Below is a block of records; return all of them exactly, but without the images.

▼▼▼

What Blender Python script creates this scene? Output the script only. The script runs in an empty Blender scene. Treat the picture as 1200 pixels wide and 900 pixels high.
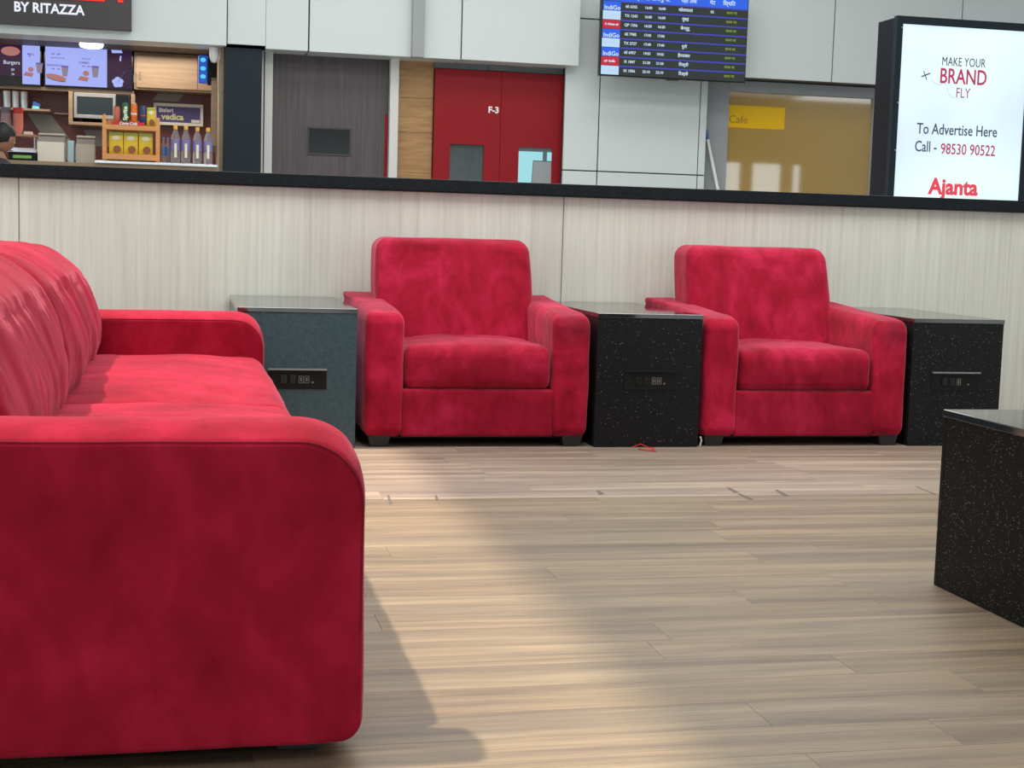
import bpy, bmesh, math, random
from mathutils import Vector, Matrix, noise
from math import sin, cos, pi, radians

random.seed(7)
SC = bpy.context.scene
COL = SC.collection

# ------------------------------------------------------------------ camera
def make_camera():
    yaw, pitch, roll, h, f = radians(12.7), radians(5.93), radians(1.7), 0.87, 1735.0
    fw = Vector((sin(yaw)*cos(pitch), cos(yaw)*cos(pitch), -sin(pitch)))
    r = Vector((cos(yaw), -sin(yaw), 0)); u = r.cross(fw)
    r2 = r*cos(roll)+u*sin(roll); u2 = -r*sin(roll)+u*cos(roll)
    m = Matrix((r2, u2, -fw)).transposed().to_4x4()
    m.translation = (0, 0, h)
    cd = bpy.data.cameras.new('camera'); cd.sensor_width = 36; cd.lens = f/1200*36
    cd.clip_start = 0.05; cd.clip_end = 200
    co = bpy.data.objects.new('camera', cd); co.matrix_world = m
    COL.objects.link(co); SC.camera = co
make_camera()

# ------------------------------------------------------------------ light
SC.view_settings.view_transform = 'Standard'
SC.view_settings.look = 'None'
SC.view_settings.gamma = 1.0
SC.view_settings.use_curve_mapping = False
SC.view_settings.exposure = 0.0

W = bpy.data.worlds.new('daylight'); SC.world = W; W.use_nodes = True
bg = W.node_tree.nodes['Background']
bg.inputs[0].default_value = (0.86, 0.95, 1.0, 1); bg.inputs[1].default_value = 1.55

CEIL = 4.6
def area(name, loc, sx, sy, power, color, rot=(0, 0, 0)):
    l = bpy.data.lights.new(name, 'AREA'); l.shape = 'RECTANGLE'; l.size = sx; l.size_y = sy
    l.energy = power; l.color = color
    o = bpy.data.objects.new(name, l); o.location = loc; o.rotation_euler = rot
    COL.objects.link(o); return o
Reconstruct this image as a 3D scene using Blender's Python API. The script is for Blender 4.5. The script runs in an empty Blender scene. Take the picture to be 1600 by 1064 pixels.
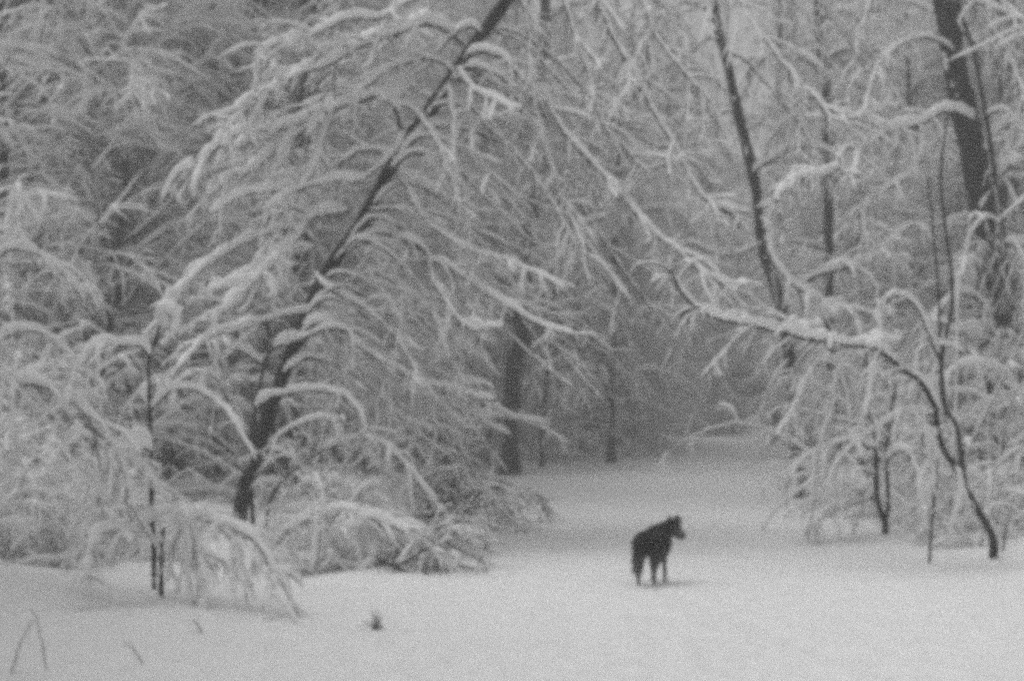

▲▲▲

EXERCISE SOLUTION
What Blender Python script creates this scene? Output the script only. The script runs in an empty Blender scene. Treat the picture as 1200 pixels wide and 900 pixels high.
import bpy, bmesh, math, random
from mathutils import Vector, Matrix, noise
from math import sin, cos, pi, radians

random.seed(7)
SC = bpy.context.scene
COL = SC.collection

# ------------------------------------------------------------------ camera
def make_camera():
    yaw, pitch, roll, h, f = radians(12.7), radians(5.93), radians(1.7), 0.87, 1735.0
    fw = Vector((sin(yaw)*cos(pitch), cos(yaw)*cos(pitch), -sin(pitch)))
    r = Vector((cos(yaw), -sin(yaw), 0)); u = r.cross(fw)
    r2 = r*cos(roll)+u*sin(roll); u2 = -r*sin(roll)+u*cos(roll)
    m = Matrix((r2, u2, -fw)).transposed().to_4x4()
    m.translation = (0, 0, h)
    cd = bpy.data.cameras.new('camera'); cd.sensor_width = 36; cd.lens = f/1200*36
    cd.clip_start = 0.05; cd.clip_end = 200
    co = bpy.data.objects.new('camera', cd); co.matrix_world = m
    COL.objects.link(co); SC.camera = co
make_camera()

# ------------------------------------------------------------------ light
SC.view_settings.view_transform = 'Standard'
SC.view_settings.look = 'None'
SC.view_settings.gamma = 1.0
SC.view_settings.use_curve_mapping = False
SC.view_settings.exposure = 0.0

W = bpy.data.worlds.new('daylight'); SC.world = W; W.use_nodes = True
bg = W.node_tree.nodes['Background']
bg.inputs[0].default_value = (0.86, 0.95, 1.0, 1); bg.inputs[1].default_value = 1.55

CEIL = 4.6
def area(name, loc, sx, sy, power, color, rot=(0, 0, 0)):
    l = bpy.data.lights.new(name, 'AREA'); l.shape = 'RECTANGLE'; l.size = sx; l.size_y = sy
    l.energy = power; l.color = color
    o = bpy.data.objects.new(name, l); o.location = loc; o.rotation_euler = rot
    COL.objects.link(o); return o
Reconstruct this image as a 3D scene using Blender's Python API. The script is for Blender 4.5. The script runs in an empty Blender scene. Take the picture to be 1600 by 1064 pixels.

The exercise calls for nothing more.